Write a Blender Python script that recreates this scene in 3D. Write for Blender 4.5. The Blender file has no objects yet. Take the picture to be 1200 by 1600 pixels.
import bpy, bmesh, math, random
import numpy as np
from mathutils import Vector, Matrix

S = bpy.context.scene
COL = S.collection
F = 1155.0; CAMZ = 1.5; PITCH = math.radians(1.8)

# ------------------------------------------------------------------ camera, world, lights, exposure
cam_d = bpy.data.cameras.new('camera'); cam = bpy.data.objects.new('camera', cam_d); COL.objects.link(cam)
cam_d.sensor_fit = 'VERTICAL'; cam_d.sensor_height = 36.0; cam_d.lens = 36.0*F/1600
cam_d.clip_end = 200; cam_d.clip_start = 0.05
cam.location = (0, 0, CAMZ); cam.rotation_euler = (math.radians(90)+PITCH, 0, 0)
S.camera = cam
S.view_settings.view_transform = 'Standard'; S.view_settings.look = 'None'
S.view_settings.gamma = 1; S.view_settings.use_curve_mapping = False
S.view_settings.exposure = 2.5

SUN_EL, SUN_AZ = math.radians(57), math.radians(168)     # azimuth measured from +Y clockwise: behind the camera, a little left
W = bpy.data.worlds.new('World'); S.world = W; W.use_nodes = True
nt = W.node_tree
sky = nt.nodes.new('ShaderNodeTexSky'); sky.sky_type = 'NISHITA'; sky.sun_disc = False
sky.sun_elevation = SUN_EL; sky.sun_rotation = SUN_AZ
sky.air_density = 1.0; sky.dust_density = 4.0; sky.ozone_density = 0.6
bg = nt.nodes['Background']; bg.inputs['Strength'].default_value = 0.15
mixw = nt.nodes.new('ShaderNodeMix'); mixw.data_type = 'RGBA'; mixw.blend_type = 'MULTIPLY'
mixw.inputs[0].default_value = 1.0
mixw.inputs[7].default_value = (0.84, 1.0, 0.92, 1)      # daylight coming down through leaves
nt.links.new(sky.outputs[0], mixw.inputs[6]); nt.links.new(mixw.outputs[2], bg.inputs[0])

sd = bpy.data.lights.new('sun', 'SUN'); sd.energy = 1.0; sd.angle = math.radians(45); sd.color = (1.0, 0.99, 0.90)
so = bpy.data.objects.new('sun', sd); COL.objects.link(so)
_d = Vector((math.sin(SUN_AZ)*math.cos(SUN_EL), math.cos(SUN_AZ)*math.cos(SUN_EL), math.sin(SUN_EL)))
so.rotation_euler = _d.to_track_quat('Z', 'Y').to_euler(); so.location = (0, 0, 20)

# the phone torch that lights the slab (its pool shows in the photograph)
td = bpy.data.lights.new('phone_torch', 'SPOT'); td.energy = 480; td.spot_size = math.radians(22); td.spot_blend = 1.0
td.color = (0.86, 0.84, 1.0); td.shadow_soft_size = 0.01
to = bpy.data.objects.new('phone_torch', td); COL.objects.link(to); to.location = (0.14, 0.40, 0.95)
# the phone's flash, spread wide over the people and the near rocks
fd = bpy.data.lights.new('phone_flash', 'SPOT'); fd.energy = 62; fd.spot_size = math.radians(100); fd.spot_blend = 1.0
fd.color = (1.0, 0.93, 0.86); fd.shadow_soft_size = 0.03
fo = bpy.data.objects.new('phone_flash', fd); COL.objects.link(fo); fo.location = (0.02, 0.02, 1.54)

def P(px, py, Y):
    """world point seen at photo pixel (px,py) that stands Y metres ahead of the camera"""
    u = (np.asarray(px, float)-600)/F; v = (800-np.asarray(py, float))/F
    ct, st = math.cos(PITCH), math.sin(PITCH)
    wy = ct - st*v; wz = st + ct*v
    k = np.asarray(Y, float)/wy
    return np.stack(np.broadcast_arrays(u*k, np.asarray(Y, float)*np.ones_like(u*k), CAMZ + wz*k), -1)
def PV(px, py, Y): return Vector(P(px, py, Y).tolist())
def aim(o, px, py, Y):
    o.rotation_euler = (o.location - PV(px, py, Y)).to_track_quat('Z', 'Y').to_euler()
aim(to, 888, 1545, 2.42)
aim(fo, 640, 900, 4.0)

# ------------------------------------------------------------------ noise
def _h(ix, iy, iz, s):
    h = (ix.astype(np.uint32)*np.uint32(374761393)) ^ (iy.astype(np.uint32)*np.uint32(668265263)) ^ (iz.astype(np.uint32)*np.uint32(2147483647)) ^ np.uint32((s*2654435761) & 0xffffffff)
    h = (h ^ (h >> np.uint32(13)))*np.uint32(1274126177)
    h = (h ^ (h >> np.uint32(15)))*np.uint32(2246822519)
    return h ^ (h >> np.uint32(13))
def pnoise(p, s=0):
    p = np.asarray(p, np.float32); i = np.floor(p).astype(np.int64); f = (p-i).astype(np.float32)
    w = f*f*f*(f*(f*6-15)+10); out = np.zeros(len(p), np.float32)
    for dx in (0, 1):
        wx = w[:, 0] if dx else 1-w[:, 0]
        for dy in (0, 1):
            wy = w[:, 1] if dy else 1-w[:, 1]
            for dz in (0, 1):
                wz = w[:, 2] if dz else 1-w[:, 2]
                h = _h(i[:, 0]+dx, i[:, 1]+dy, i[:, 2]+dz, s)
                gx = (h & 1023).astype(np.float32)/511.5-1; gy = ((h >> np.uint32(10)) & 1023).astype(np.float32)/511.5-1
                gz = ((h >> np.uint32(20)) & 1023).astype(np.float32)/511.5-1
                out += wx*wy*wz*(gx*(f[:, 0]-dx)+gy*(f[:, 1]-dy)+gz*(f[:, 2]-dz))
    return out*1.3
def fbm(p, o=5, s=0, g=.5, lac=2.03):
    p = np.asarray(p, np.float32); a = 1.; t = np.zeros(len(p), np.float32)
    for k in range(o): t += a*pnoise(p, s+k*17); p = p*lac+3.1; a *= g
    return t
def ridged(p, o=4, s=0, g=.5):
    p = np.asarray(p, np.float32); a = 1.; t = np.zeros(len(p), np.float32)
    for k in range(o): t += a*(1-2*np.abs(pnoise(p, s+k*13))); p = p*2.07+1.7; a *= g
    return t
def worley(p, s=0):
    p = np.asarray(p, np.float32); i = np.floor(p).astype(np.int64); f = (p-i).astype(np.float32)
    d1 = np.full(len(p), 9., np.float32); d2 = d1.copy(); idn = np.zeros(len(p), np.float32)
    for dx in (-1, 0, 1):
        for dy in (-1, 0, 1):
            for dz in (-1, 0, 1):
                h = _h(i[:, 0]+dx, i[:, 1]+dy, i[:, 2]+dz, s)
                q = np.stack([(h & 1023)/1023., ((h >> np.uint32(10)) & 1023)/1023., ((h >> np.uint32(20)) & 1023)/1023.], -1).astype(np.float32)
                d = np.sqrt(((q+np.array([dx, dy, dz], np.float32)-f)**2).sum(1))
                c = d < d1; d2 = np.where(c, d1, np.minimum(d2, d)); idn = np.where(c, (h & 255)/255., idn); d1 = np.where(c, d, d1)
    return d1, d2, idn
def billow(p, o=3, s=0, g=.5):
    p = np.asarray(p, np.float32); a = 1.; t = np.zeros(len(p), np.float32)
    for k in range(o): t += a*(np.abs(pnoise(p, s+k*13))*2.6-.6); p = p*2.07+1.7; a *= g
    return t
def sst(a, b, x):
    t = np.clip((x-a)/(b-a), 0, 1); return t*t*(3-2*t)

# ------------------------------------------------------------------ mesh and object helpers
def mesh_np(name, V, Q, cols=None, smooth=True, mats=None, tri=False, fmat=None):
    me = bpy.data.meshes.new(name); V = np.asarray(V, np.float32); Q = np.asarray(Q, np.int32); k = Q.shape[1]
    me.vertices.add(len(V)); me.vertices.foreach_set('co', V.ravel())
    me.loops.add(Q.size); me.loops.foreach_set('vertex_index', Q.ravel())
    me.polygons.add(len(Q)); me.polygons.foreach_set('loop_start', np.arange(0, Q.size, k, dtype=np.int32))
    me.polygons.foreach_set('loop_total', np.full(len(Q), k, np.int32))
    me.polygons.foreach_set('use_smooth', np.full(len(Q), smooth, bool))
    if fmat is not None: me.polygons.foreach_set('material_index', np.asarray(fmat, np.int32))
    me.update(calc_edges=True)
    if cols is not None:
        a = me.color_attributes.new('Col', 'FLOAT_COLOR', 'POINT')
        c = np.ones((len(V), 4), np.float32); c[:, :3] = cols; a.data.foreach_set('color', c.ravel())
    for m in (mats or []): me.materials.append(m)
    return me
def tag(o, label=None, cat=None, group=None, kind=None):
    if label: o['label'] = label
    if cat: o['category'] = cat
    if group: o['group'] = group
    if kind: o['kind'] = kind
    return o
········
Print only the lines from the top of the data above down to the line holding "S.view_settings.exposure = 2.5", inclusive.

Write a Blender Python script that recreates this scene in 3D. Write for Blender 4.5. The Blender file has no objects yet. Take the picture to be 1200 by 1600 pixels.
import bpy, bmesh, math, random
import numpy as np
from mathutils import Vector, Matrix

S = bpy.context.scene
COL = S.collection
F = 1155.0; CAMZ = 1.5; PITCH = math.radians(1.8)

# ------------------------------------------------------------------ camera, world, lights, exposure
cam_d = bpy.data.cameras.new('camera'); cam = bpy.data.objects.new('camera', cam_d); COL.objects.link(cam)
cam_d.sensor_fit = 'VERTICAL'; cam_d.sensor_height = 36.0; cam_d.lens = 36.0*F/1600
cam_d.clip_end = 200; cam_d.clip_start = 0.05
cam.location = (0, 0, CAMZ); cam.rotation_euler = (math.radians(90)+PITCH, 0, 0)
S.camera = cam
S.view_settings.view_transform = 'Standard'; S.view_settings.look = 'None'
S.view_settings.gamma = 1; S.view_settings.use_curve_mapping = False
S.view_settings.exposure = 2.5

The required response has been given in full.